From each frequent itemset that the algorithm finds, we create rules. For example, if {milk, bread} is frequent, we consider rules such as {milk} → {bread} and {bread} → {milk}, as long as they meet the minimum confidence threshold.
This image shows an example of a transactional dataset
This is an image detailing the steps of the Apriori algorithm described above.
Data Prep
As explained above, transactional data only shows items that were purchased in a single transaction, without including item quantities or any other information. In the case of this project, fortunately the number of active traits used by a player in a particular game can be transformed into transaction data. We can then perform ARM on this data to find if there are any traits that are frequently used together by players.
Below is a snippet of our trait data transformed into transactional data.
This is an image showing a snippet of transactional trait data. Every "transaction" is the traits used by one player in a particular game.The full dataset can be found here: Data
ARM Code Found Here: Code
Results
The following images show the Top 15 rules found through ARM based on the metrics of support, confidence, and lift.

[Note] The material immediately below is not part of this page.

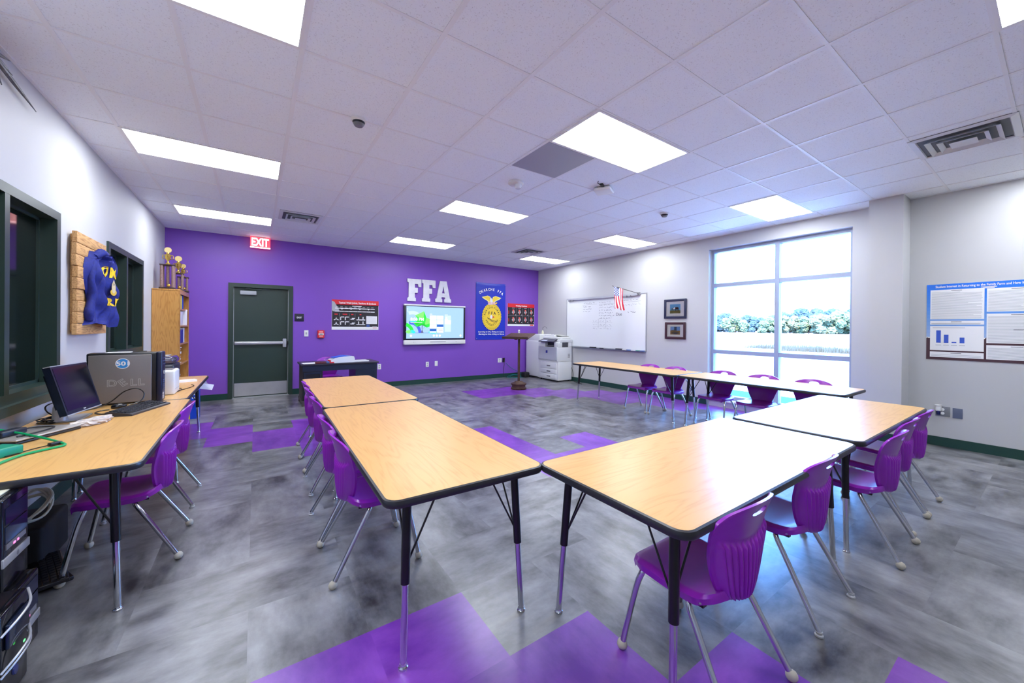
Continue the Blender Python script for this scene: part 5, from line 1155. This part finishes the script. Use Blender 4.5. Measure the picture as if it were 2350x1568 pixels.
# ---------------------------------------------------------------- under the left table
def tower(x1,y0,y1,z0,h,label,kind):
    t=thing('computer_tower',label,'computer',(x1,y0,z0),0,'computer towers under the left table'); w=y1-y0
    MB().bbox((-.42,0,0),(-.02,w,h),.006).build('chassis',BLACK,t)
    MB().bbox((-.03,-.002,0),(0,w+.002,h),.010).build('front_bezel',mat('gloss black bezel',(14,16,24),.12),t)
    if kind=='hp':
        m=MB()
        for z in (.80,.60): m.box((-.001,.015,h*z-.03),(.002,w-.015,h*z+.035))
        m.build('drive_doors',mat('dark mirror door',(40,52,78),.08,.5),t)
        MB().bbox((-.004,-.003,h*.28),(.004,w+.003,h*.28+.035),.003).build('silver_band',SILV,t)
        MB().lathe([(.0001,.0),(.010,0)],(.0048,w*.5,h*.28+.017),seg=14,axis='x').build('band_badge',GRP,t)
        MB().box((0,.02,h*.45),(.003,w-.03,h*.45+.02)).build('port_strip',GRP,t)
        m=MB(); m.box((.003,w*.35,h*.455),(.0045,w*.42,h*.455+.008)).box((.003,w*.5,h*.455),(.0045,w*.55,h*.455+.008)); m.build('indicator_lights',emis('pink led',(255,110,190),2),t)
    else:
        m=MB()
        for z in (.93,.55,.50): m.tube(smooth_path([(.0,0,h*z-.05),(.025,w*.3,h*z-.02),(.03,w*.6,h*z+.0),(.0,w,h*z+.015)],5),.004,seg=8)
        m.build('curved_trim',SILV,t)
        MB().bbox((0,.02,h*.60),(.012,w-.02,h*.86),.005).build('drive_doors',mat('dark mirror door',(40,52,78),.08,.5),t)
        MB().box((.012,w*.62,h*.48),(.0135,w*.68,h*.50)).build('green_led',emis('green led',(90,255,120),2),t)
        MB().lathe([(.0001,0),(.016,0),(.018,-.004)],(.004,w*.5,h*.25),seg=16,axis='x').build('power_button',mat('dark blue button',(40,50,110),.2),t)
tower(-.770,2.30,2.50,0,.295,'black computer tower on the floor under the left table, the lower one of the stack','hp')
tower(-.800,2.30,2.50,.2955,.37,'black computer tower with a silver band stacked on top of another','hp')
tower(-.72,2.06,2.25,0,.335,'black computer tower with curved silver trim, nearest the camera at bottom left','arc')
tag(MB().box((-.30,-.10,0),(0,.10,.004)).box((-.26,-.06,.004),(-.03,.08,.008)).build('document',[mat('manila paper',(220,216,190),.6)],loc=(-.83,2.40,.6656)),'pale papers lying on top of the stacked black tower','paper')
c=[]
for k in range(60):
    a=k*.62; c.append((-1.06+.075*math.cos(a)+.01*math.sin(k),3.32+.10*math.sin(a),.30+.02*math.sin(k*.9)+.05*math.sin(a)))
tag(MB().tube(smooth_path(c,3),.006,seg=6).build('cable_coil',mat('ivory cable',(214,208,186),.5)),'coil of ivory white cable behind the stacked tower','cable')
tag(MB().bbox((-1.20,3.12,0),(-.95,3.48,.24),.02).build('dark_case',mat('black nylon',(18,18,22),.7)),'black case under the left table carrying the ivory cable coil','case')
for k,(x,y,z,rz) in enumerate(((-.93,3.08,.0,.5),(-.90,3.02,.035,.35))):
    o=MB(); o.bbox((-.06,-.2,0),(.06,.2,.022),.006,0); 
    for r_ in range(4):
        for i in range(12): o.box((-.05+r_*.025,-.185+i*.031,.022),(-.03+r_*.025,-.160+i*.031,.028),0)
    tag(o.build('old_keyboard',mat('gloss black keys',(24,24,32),.2),loc=(x,y,z),rotz=rz),'black keyboard on the floor behind the towers, %s'%('under the other' if k==0 else 'on top of the other'),'keyboard')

The minimum support threshold and confidence threshold were both defined as 0.4, as this was the smallest threshold that generated at least 15 rules.
This snippet shows the top 15 rules based on their support metric (note the support column values on the right)
This snippet shows the top 15 rules based on their confidence metric (note the confidence column values on the right)
This snippet shows the top 15 rules based on their lift metric (note the lift column values on the right)
The traits Bruiser, FormSwapper, and Cabal all seem to be highly associated with each other no matter which metric is used.
The below image is a visualization of the network of associations found with ARM. We can see more clearly the concrete rules that we found. Bruiser is associated with Cabal and Formswapper, Formswapper is further associated with Scrap and Martialist. Unassociated with any of these is the separate association of Ambassador and Warband.
This visualization shows all the association rules found through mining
Conclusions
We were able to create a dataset of “transactions” that contained traits used by any one player in a particular match of TFT, and through this data we were able to find solid association rules between some traits, as mentioned above in the Results section. These rules indicate traits that are frequently found together on one player’s board in a game of TFT, and can give insight into common strategies players were using at the time the data was retrieved. In other words, players seem to often have units with the Bruiser trait and units with the FormSwapper trait on the same board, likely indicating that there is a strategic value in doing so, especially when considering the high rank of the players whose data has been analyzed. More analysis could be done to determine if these association rules also correlate with higher placement within a game. ARM has provided unique computationally-based insight into strategies adopted by TFT players.